I have a five year old conscience and her name is Mary. In Mary's world everything is either black or white. There are no grey areas. One area that is especially black and white for her, is grey for me: Bad words. She has been taught that certain words are bad and should not be said. I, on the other hand, say these words without thinking and find myself reprimanded. Here are the words I trespass on the most (You can be the judge):

Stupid: This is one of the worst words you can say. It is a five year old's swear word. I will often hear, "Awww, Miss Stephenie, you said a bad word!" Mary often feels the need to tell me when someone else says this word, "He said, STU...(big eyes, head nodding)...P...ID." She caught this word being sung in a song one day and was appalled. You can imagine the shock when reading a children's book with that word in it.

Hate: This is another very bad word. You should not say this...ever. I use this word when I am very upset about something (like math, or road construction). I have caught myself on the verge of using this word vehemently many times around Mary. I'll never forget the shock on her face when I declared one day that I hated something and she said, "Miss Stephenie, you shouldn't say that word." She's right. I try to be less hateful about things. Five year old's don't understand generalizations.

Shut up: This is a terrible thing to say to someone. Just the other day one of Mary's friends told this to someone at school. She came home and of course had to tell me about it, "He said, SH...Uh...T Uh...P" It's amazing how sounding it out isn't as bad as actually saying it.

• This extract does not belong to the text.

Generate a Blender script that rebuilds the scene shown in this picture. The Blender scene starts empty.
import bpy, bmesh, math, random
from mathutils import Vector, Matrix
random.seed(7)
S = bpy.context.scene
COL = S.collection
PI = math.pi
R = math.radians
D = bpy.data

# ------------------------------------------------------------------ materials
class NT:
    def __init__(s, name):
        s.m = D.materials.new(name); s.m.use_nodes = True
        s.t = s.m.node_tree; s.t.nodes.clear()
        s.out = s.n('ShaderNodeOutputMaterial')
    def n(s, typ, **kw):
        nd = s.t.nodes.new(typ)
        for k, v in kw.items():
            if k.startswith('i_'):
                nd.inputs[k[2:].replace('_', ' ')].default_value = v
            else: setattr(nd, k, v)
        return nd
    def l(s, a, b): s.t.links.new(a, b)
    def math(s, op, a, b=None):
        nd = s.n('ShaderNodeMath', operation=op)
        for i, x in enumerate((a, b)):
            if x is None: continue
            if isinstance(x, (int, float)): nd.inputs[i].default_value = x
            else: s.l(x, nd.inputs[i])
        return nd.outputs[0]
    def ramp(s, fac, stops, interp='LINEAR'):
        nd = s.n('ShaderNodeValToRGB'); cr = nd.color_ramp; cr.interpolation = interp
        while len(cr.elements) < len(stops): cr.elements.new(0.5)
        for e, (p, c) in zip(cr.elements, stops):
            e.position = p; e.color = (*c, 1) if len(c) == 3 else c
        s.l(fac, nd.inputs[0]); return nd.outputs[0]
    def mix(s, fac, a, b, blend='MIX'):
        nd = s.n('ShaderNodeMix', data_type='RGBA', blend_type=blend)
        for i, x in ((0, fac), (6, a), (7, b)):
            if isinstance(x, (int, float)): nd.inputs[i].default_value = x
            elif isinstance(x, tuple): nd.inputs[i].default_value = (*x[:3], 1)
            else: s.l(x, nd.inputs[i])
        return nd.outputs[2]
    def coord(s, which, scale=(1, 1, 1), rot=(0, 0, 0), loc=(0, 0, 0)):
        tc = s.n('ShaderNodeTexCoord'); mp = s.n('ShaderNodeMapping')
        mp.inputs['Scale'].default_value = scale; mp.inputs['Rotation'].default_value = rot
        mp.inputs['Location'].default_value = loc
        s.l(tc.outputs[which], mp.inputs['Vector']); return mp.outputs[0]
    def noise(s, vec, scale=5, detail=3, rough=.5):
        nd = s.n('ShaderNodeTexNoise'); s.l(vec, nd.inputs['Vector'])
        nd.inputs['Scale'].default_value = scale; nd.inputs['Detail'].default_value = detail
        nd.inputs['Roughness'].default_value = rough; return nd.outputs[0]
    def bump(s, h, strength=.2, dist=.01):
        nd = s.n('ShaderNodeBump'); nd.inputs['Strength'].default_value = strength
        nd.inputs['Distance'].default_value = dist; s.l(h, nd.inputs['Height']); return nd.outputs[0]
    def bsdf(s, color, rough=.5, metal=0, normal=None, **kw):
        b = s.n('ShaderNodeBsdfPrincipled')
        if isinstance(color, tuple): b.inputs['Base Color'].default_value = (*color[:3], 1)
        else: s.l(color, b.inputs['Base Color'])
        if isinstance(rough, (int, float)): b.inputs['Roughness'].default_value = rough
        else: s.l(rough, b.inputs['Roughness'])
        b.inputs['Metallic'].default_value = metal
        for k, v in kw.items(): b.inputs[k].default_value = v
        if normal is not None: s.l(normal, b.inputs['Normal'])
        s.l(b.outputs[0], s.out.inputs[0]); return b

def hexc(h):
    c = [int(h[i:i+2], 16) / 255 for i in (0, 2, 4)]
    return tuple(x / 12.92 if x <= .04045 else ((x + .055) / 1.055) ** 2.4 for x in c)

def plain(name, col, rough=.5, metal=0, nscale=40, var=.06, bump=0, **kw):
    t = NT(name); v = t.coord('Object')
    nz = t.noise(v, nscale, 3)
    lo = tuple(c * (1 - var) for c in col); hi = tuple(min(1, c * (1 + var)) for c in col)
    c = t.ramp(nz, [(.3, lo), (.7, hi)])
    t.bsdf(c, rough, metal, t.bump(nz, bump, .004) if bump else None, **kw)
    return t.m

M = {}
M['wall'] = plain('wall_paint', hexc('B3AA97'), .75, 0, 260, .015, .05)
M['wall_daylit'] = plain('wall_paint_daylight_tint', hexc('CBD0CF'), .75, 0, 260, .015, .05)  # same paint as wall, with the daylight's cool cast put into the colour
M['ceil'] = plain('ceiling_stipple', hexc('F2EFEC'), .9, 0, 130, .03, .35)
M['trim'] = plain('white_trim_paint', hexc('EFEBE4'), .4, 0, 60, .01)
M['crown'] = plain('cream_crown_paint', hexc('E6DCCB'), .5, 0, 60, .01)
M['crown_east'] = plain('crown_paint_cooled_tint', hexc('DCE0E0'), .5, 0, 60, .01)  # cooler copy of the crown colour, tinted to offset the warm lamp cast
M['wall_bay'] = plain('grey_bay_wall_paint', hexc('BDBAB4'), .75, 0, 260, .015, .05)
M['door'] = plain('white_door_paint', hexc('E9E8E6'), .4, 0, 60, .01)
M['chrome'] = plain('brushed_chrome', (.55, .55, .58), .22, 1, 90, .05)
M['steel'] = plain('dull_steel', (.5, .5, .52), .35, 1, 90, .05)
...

It is so hard to explain to a five year old conscience why we use these "bad" words.

4 comments:

Anonymous said...

There are no gray areas with God either. Makes you stop and think doesn't it.

Anonymous said...

It'd been nice if everything was that simple, but when feelings get mixed up into things, dang, it's hard to see anything other then gray.

Anonymous said...

Maybe I should say that there are no gray areas with God but there is grace. And yes when feelings get involved it is hard to see the truth. I have recently been through a trying time and before it started God told me what His will was but I ignored him because my emotions told me something else. What a foolish choice. It cost me pain and confusion that was so needless if I only would have listened. God gave me his grace and helped me make it right. He is truth and light and if we listen to him he will guide us to the "white".

Stephenie said...

Hey! There's that grace thing again! I don't know where any of us would be without it. It is incredibly easy to get lost in the gray. I guess that is why its so important for our eyes to be on Jesus and not on the world, or on ourselves. That's hard sometimes too!